Depuis le départ de l'ex-président tunisien et de sa femme, leur fortune phénoménale alimente toutes les conversations en Tunisie. Hier, la Suisse a annoncé qu'elle gèlerait les avoirs du clan Ben Ali. Et la justice tunisienne a ouvert une enquête sur son enrichissement accéléré alors qu'on a annoncé que 33 membres de la famille du président déchu ont été arrêtés. Déjà, la population tunisienne, qui a subi les excès de la famille de l'ancien dictateur pendant 23 ans, en a long à dire, comme a pu le constater notre journaliste.

Les habitants de La Goulette, petit port de pêche près de Tunis, s'entendent sur une chose: leur ville était un paradis jusqu'à ce que le diable s'en mêle. Et le diable, chez eux, portait le nom d'Imed Trabelsi, le neveu préféré de la femme de l'ex-président Ben Ali, Leïla Trabelsi.

En mai 2010, ce dernier est devenu maire de la petite commune, connue pour ses restaurants de poissons, mais aussi pour son vieux quartier du Bratel, où ont longtemps cohabité paisiblement juifs, chrétiens et musulmans.
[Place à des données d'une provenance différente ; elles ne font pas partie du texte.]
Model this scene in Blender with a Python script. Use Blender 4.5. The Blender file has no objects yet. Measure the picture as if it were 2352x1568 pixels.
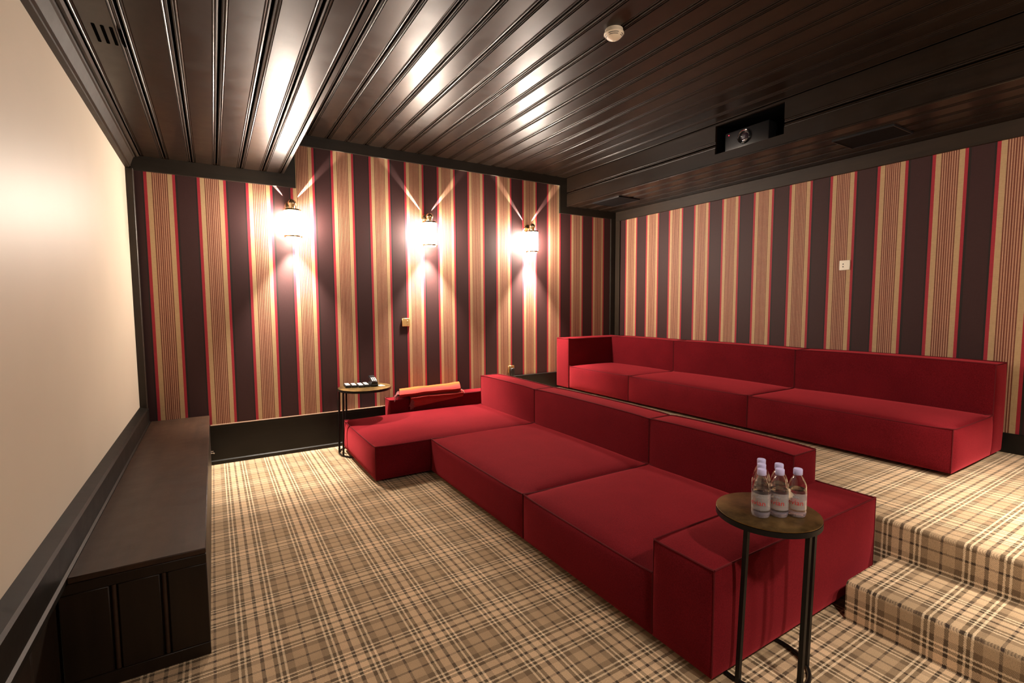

Avant même d'en être «élu» maire, il y régnait en roi. Au point où il a complètement anéanti la ville qu'ils aimaient et pris possession de plusieurs de ses joyaux, expliquent les résidants. «Vous voyez la grande terrasse, devant nous? Ça lui appartenait. Et les grands immeubles, là-bas? À lui aussi. Il les a pris par la force avec les méthodes mafieuses dont il était l'expert», raconte Jamil Najjar, que La Presse a croisé près de la jolie place principale de La Goulette, toute de bleu et de blanc.

«Il est foutu, le charme de La Goulette, ajoute son ami Nizar Sebai avec une moue dégoûtée. Si tu marches 200 mètres par là, tu vas voir un pseudo-parc qui a remplacé le quartier du Bratel, qu'Imed Trabelsi a rasé pour y construire un complexe commercial.»

Si les deux Tunisiens dans la vingtaine se sont joints aux manifestations des dernières semaines, c'est notamment pour dénoncer la corruption - cautionnée par le régime Ben Ali - dont ils étaient témoins quotidiennement.

Poignardé à mort

Aujourd'hui, les habitants de La Goulette parlent d'Imed Trabelsi comme d'un mauvais souvenir. La semaine dernière, alors que se déroulait le grand soulèvement populaire qui a mené au départ du président Zine el-Abidine Ben Ali, Imed Trabelsi a été poignardé. Il est mort à l'hôpital militaire de Tunis vendredi dernier, jour de la fuite de son oncle et de sa tante vers l'Arabie Saoudite.

On ignore qui est son meurtrier - les rumeurs parlent d'un règlement de comptes -, mais la nouvelle, en Tunisie, n'a pas fait couler de larmes. Avec sa tante Leïla Trabelsi, une coiffeuse que Ben Ali a épousée en 1992 et qui est depuis devenue richissime, Imed Trabelsi était l'être le plus haï de toute la Tunisie. Il personnifiait les pires excès de sa famille élargie, que les observateurs de la Tunisie décrivent comme un clan «quasi mafieux».

Partout où il se rendait, Imed Trabelsi inspirait la peur. «Il venait à l'hôtel où je travaillais avec des filles différentes chaque soir. Il ne respectait aucune règle, demandait n'importe quoi à n'importe quelle heure. Nos patrons, morts de trouille, nous disaient de nous exécuter», témoigne Ahmed, un serveur qui a maintes fois eu affaire à celui qu'il appelait «le play-boy».

Les frasques d'Imed Trabelsi étaient aussi connues à l'étranger. Dans un des câbles diplomatiques rendus publics par WikiLeaks, on a appris que les États-Unis connaissaient l'ampleur de la corruption en Tunisie et de la colère qu'elle attisait dans la population tunisienne. «Que ce soit de l'argent, des services, des terres ou même, oui, votre yacht, la famille du président Ben Ali a la réputation de tout vouloir et de faire le nécessaire pour l'obtenir», a écrit l'ambassadeur Robert Godec alors qu'il était en poste à Tunis.